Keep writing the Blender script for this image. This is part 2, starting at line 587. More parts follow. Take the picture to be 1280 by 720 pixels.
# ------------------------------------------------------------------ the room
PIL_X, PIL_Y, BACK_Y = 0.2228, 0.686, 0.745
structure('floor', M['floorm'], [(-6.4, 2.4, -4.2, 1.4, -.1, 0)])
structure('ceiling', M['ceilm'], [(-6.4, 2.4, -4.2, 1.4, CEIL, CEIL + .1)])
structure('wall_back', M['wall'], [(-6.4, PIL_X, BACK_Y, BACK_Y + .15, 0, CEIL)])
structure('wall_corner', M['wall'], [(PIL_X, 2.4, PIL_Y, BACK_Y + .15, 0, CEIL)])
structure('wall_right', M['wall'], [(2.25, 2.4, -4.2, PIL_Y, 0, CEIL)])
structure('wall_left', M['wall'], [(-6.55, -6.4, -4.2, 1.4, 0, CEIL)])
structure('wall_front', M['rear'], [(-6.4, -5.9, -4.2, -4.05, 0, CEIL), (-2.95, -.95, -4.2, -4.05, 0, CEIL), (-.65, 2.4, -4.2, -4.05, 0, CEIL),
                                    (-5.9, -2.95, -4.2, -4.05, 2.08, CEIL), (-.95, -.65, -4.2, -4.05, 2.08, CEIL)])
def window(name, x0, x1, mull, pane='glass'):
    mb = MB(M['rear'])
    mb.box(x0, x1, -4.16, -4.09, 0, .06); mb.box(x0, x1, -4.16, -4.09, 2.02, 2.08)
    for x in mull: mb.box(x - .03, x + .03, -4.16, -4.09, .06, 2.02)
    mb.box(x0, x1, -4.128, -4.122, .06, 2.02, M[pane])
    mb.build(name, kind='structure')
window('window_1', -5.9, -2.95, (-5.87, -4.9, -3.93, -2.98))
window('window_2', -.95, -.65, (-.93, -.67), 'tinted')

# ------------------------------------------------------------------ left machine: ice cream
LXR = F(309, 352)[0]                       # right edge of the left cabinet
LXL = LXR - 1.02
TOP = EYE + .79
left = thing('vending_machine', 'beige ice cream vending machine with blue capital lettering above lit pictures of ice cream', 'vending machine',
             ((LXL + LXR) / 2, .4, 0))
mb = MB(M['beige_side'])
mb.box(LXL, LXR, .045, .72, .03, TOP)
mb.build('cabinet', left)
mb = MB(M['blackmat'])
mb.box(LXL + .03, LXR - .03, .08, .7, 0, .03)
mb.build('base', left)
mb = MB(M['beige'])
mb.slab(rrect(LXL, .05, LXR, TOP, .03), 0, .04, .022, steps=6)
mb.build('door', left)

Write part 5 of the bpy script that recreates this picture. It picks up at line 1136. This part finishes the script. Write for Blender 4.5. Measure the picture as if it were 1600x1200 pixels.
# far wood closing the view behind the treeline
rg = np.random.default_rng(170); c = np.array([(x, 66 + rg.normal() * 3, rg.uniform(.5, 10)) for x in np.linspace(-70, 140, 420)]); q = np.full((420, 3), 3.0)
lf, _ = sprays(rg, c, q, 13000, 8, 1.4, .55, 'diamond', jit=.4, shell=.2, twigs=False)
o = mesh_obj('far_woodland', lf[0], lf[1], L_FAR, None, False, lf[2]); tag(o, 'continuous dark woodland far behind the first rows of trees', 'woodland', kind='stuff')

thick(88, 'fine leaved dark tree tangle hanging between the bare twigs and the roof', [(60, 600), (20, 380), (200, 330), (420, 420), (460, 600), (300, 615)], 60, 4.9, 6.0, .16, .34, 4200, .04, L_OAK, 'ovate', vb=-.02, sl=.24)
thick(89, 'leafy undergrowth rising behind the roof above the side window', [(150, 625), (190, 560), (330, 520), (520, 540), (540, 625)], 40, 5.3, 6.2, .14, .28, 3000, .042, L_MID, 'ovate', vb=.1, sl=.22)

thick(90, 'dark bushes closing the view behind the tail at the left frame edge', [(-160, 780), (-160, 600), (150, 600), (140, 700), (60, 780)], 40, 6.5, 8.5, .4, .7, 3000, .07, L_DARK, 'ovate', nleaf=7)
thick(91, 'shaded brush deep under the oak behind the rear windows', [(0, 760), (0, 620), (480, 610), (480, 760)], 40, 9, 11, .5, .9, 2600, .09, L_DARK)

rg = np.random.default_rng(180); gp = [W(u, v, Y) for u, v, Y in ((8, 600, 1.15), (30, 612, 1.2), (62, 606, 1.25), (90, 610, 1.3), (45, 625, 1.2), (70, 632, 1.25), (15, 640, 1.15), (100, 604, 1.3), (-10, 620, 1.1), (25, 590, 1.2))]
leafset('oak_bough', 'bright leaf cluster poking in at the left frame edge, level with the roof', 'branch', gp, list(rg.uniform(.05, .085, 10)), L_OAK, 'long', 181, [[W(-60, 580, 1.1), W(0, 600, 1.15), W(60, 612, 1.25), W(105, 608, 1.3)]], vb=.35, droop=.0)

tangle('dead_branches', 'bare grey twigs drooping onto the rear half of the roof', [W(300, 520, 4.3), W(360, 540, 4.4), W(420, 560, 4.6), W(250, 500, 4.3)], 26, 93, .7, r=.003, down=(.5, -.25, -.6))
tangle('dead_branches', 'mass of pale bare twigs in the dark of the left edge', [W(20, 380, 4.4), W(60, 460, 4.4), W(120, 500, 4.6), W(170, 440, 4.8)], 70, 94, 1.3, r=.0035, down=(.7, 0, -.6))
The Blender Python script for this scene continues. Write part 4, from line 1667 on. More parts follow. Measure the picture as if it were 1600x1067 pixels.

Exercise objective: Print out the whole listing exactly as it appears.

Written reply:
Keep writing the Blender script for this image. This is part 2, starting at line 587. More parts follow. Take the picture to be 1280 by 720 pixels.
# ------------------------------------------------------------------ the room
PIL_X, PIL_Y, BACK_Y = 0.2228, 0.686, 0.745
structure('floor', M['floorm'], [(-6.4, 2.4, -4.2, 1.4, -.1, 0)])
structure('ceiling', M['ceilm'], [(-6.4, 2.4, -4.2, 1.4, CEIL, CEIL + .1)])
structure('wall_back', M['wall'], [(-6.4, PIL_X, BACK_Y, BACK_Y + .15, 0, CEIL)])
structure('wall_corner', M['wall'], [(PIL_X, 2.4, PIL_Y, BACK_Y + .15, 0, CEIL)])
structure('wall_right', M['wall'], [(2.25, 2.4, -4.2, PIL_Y, 0, CEIL)])
structure('wall_left', M['wall'], [(-6.55, -6.4, -4.2, 1.4, 0, CEIL)])
structure('wall_front', M['rear'], [(-6.4, -5.9, -4.2, -4.05, 0, CEIL), (-2.95, -.95, -4.2, -4.05, 0, CEIL), (-.65, 2.4, -4.2, -4.05, 0, CEIL),
                                    (-5.9, -2.95, -4.2, -4.05, 2.08, CEIL), (-.95, -.65, -4.2, -4.05, 2.08, CEIL)])
def window(name, x0, x1, mull, pane='glass'):
    mb = MB(M['rear'])
    mb.box(x0, x1, -4.16, -4.09, 0, .06); mb.box(x0, x1, -4.16, -4.09, 2.02, 2.08)
    for x in mull: mb.box(x - .03, x + .03, -4.16, -4.09, .06, 2.02)
    mb.box(x0, x1, -4.128, -4.122, .06, 2.02, M[pane])
    mb.build(name, kind='structure')
window('window_1', -5.9, -2.95, (-5.87, -4.9, -3.93, -2.98))
window('window_2', -.95, -.65, (-.93, -.67), 'tinted')

# ------------------------------------------------------------------ left machine: ice cream
LXR = F(309, 352)[0]                       # right edge of the left cabinet
LXL = LXR - 1.02
TOP = EYE + .79
left = thing('vending_machine', 'beige ice cream vending machine with blue capital lettering above lit pictures of ice cream', 'vending machine',
             ((LXL + LXR) / 2, .4, 0))
mb = MB(M['beige_side'])
mb.box(LXL, LXR, .045, .72, .03, TOP)
mb.build('cabinet', left)
mb = MB(M['blackmat'])
mb.box(LXL + .03, LXR - .03, .08, .7, 0, .03)
mb.build('base', left)
mb = MB(M['beige'])
mb.slab(rrect(LXL, .05, LXR, TOP, .03), 0, .04, .022, steps=6)
mb.build('door', left)

Write part 5 of the bpy script that recreates this picture. It picks up at line 1136. This part finishes the script. Write for Blender 4.5. Measure the picture as if it were 1600x1200 pixels.
# far wood closing the view behind the treeline
rg = np.random.default_rng(170); c = np.array([(x, 66 + rg.normal() * 3, rg.uniform(.5, 10)) for x in np.linspace(-70, 140, 420)]); q = np.full((420, 3), 3.0)
lf, _ = sprays(rg, c, q, 13000, 8, 1.4, .55, 'diamond', jit=.4, shell=.2, twigs=False)
o = mesh_obj('far_woodland', lf[0], lf[1], L_FAR, None, False, lf[2]); tag(o, 'continuous dark woodland far behind the first rows of trees', 'woodland', kind='stuff')

thick(88, 'fine leaved dark tree tangle hanging between the bare twigs and the roof', [(60, 600), (20, 380), (200, 330), (420, 420), (460, 600), (300, 615)], 60, 4.9, 6.0, .16, .34, 4200, .04, L_OAK, 'ovate', vb=-.02, sl=.24)
thick(89, 'leafy undergrowth rising behind the roof above the side window', [(150, 625), (190, 560), (330, 520), (520, 540), (540, 625)], 40, 5.3, 6.2, .14, .28, 3000, .042, L_MID, 'ovate', vb=.1, sl=.22)

thick(90, 'dark bushes closing the view behind the tail at the left frame edge', [(-160, 780), (-160, 600), (150, 600), (140, 700), (60, 780)], 40, 6.5, 8.5, .4, .7, 3000, .07, L_DARK, 'ovate', nleaf=7)
thick(91, 'shaded brush deep under the oak behind the rear windows', [(0, 760), (0, 620), (480, 610), (480, 760)], 40, 9, 11, .5, .9, 2600, .09, L_DARK)

rg = np.random.default_rng(180); gp = [W(u, v, Y) for u, v, Y in ((8, 600, 1.15), (30, 612, 1.2), (62, 606, 1.25), (90, 610, 1.3), (45, 625, 1.2), (70, 632, 1.25), (15, 640, 1.15), (100, 604, 1.3), (-10, 620, 1.1), (25, 590, 1.2))]
leafset('oak_bough', 'bright leaf cluster poking in at the left frame edge, level with the roof', 'branch', gp, list(rg.uniform(.05, .085, 10)), L_OAK, 'long', 181, [[W(-60, 580, 1.1), W(0, 600, 1.15), W(60, 612, 1.25), W(105, 608, 1.3)]], vb=.35, droop=.0)

tangle('dead_branches', 'bare grey twigs drooping onto the rear half of the roof', [W(300, 520, 4.3), W(360, 540, 4.4), W(420, 560, 4.6), W(250, 500, 4.3)], 26, 93, .7, r=.003, down=(.5, -.25, -.6))
tangle('dead_branches', 'mass of pale bare twigs in the dark of the left edge', [W(20, 380, 4.4), W(60, 460, 4.4), W(120, 500, 4.6), W(170, 440, 4.8)], 70, 94, 1.3, r=.0035, down=(.7, 0, -.6))
The Blender Python script for this scene continues. Write part 4, from line 1667 on. More parts follow. Measure the picture as if it were 1600x1067 pixels.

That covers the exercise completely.